Title: Upgraded free independence phenomena for random unitaries

Abstract: We study upgraded free independence phenomena for unitary elements $u_1$, $u_2$, \dots in a matrix ultraproduct constructed from the large-$n$ limit of Haar random unitaries. Using a uniform asymptotic freeness argument and volumetric analysis, we establish freeness of several much larger algebras $\mathcal{A}_j$ containing $u_j$, which sheds new light on the structural properties of matrix ultraproducts, as well as free products of tracial von Neumann algebras.
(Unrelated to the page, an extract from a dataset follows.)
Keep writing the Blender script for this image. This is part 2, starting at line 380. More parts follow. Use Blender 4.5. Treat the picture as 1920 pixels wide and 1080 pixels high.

First, motivated by Houdayer and Ioana's results on free independence of approximate commutants in free products, we show that the commutants $\{u_j\}'\cap \prod_{n\to \mathcal{U}}\mathbb{M}_n(\mathbb{C})$ in the matrix ultraproduct are freely independent. We then prove free independence of the entire Pinsker algebras $\mathcal{P}_j$ containing $u_j$; $\mathcal{P}_j$ by definition is the maximal subalgebra containing $u_j$ with vanishing $1$-bounded entropy in the sense of Hayes, and $\mathcal{P}_j$ contains for instance any amenable algebra containing $u_j$ as well as the entire sequential commutation orbit of $u_j$, and it is closed under taking iterated wq-normalizers. Through an embedding argument, we go back and deduce analogous free independence results for $\mathcal{M}^{\mathcal{U}}$ when $\mathcal{M}$ is a free product of Connes embeddable tracial von Neumann algebras $\mathcal{M}_i$, which thus yields a generalization and a new proof of Houdayer--Ioana's results in this case.